Problem: Write out all the material exactly. Leave nothing out.

Records with scene code:
════════════════

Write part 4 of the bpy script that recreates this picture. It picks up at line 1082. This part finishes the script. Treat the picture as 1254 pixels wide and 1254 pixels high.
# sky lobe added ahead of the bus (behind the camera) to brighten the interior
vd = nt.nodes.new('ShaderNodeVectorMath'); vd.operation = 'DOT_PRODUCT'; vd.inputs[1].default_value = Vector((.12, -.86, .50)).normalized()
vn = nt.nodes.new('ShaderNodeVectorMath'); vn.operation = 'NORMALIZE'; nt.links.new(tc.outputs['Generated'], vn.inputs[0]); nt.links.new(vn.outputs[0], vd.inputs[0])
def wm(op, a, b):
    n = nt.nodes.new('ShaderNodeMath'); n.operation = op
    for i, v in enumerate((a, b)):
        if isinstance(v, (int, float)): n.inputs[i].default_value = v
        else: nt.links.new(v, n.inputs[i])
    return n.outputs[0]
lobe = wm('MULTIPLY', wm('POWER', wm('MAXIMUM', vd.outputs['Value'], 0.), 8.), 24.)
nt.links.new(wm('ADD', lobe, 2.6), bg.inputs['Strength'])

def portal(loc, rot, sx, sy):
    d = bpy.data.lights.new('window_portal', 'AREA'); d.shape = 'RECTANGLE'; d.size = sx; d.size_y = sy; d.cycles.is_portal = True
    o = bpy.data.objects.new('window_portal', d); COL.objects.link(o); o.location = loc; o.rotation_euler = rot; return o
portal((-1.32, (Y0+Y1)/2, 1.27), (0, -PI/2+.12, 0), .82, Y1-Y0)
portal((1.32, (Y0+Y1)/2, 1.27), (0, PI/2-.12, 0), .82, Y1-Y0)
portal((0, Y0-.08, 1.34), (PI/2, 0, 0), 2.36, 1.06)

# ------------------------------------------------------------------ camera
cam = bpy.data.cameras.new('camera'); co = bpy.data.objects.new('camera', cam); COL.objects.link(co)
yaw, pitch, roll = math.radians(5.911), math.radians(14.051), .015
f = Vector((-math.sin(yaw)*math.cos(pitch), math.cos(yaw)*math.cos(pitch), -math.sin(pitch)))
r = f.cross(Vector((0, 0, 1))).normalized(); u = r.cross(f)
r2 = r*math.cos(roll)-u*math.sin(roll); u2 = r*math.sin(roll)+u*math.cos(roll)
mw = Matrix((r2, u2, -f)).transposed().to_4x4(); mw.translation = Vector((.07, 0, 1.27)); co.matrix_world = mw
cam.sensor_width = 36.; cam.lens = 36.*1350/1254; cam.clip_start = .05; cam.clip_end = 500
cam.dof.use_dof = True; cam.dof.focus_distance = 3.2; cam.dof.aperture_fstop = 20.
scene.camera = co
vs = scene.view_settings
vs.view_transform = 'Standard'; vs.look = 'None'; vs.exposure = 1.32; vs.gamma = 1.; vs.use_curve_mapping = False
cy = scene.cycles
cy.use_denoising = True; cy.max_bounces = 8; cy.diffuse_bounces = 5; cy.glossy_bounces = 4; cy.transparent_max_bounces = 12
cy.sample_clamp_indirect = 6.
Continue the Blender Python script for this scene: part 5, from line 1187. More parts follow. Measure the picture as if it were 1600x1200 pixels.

════════════════

Output below:
Write part 4 of the bpy script that recreates this picture. It picks up at line 1082. This part finishes the script. Treat the picture as 1254 pixels wide and 1254 pixels high.
# sky lobe added ahead of the bus (behind the camera) to brighten the interior
vd = nt.nodes.new('ShaderNodeVectorMath'); vd.operation = 'DOT_PRODUCT'; vd.inputs[1].default_value = Vector((.12, -.86, .50)).normalized()
vn = nt.nodes.new('ShaderNodeVectorMath'); vn.operation = 'NORMALIZE'; nt.links.new(tc.outputs['Generated'], vn.inputs[0]); nt.links.new(vn.outputs[0], vd.inputs[0])
def wm(op, a, b):
    n = nt.nodes.new('ShaderNodeMath'); n.operation = op
    for i, v in enumerate((a, b)):
        if isinstance(v, (int, float)): n.inputs[i].default_value = v
        else: nt.links.new(v, n.inputs[i])
    return n.outputs[0]
lobe = wm('MULTIPLY', wm('POWER', wm('MAXIMUM', vd.outputs['Value'], 0.), 8.), 24.)
nt.links.new(wm('ADD', lobe, 2.6), bg.inputs['Strength'])

def portal(loc, rot, sx, sy):
    d = bpy.data.lights.new('window_portal', 'AREA'); d.shape = 'RECTANGLE'; d.size = sx; d.size_y = sy; d.cycles.is_portal = True
    o = bpy.data.objects.new('window_portal', d); COL.objects.link(o); o.location = loc; o.rotation_euler = rot; return o
portal((-1.32, (Y0+Y1)/2, 1.27), (0, -PI/2+.12, 0), .82, Y1-Y0)
portal((1.32, (Y0+Y1)/2, 1.27), (0, PI/2-.12, 0), .82, Y1-Y0)
portal((0, Y0-.08, 1.34), (PI/2, 0, 0), 2.36, 1.06)

# ------------------------------------------------------------------ camera
cam = bpy.data.cameras.new('camera'); co = bpy.data.objects.new('camera', cam); COL.objects.link(co)
yaw, pitch, roll = math.radians(5.911), math.radians(14.051), .015
f = Vector((-math.sin(yaw)*math.cos(pitch), math.cos(yaw)*math.cos(pitch), -math.sin(pitch)))
r = f.cross(Vector((0, 0, 1))).normalized(); u = r.cross(f)
r2 = r*math.cos(roll)-u*math.sin(roll); u2 = r*math.sin(roll)+u*math.cos(roll)
mw = Matrix((r2, u2, -f)).transposed().to_4x4(); mw.translation = Vector((.07, 0, 1.27)); co.matrix_world = mw
cam.sensor_width = 36.; cam.lens = 36.*1350/1254; cam.clip_start = .05; cam.clip_end = 500
cam.dof.use_dof = True; cam.dof.focus_distance = 3.2; cam.dof.aperture_fstop = 20.
scene.camera = co
vs = scene.view_settings
vs.view_transform = 'Standard'; vs.look = 'None'; vs.exposure = 1.32; vs.gamma = 1.; vs.use_curve_mapping = False
cy = scene.cycles
cy.use_denoising = True; cy.max_bounces = 8; cy.diffuse_bounces = 5; cy.glossy_bounces = 4; cy.transparent_max_bounces = 12
cy.sample_clamp_indirect = 6.
Continue the Blender Python script for this scene: part 5, from line 1187. More parts follow. Measure the picture as if it were 1600x1200 pixels.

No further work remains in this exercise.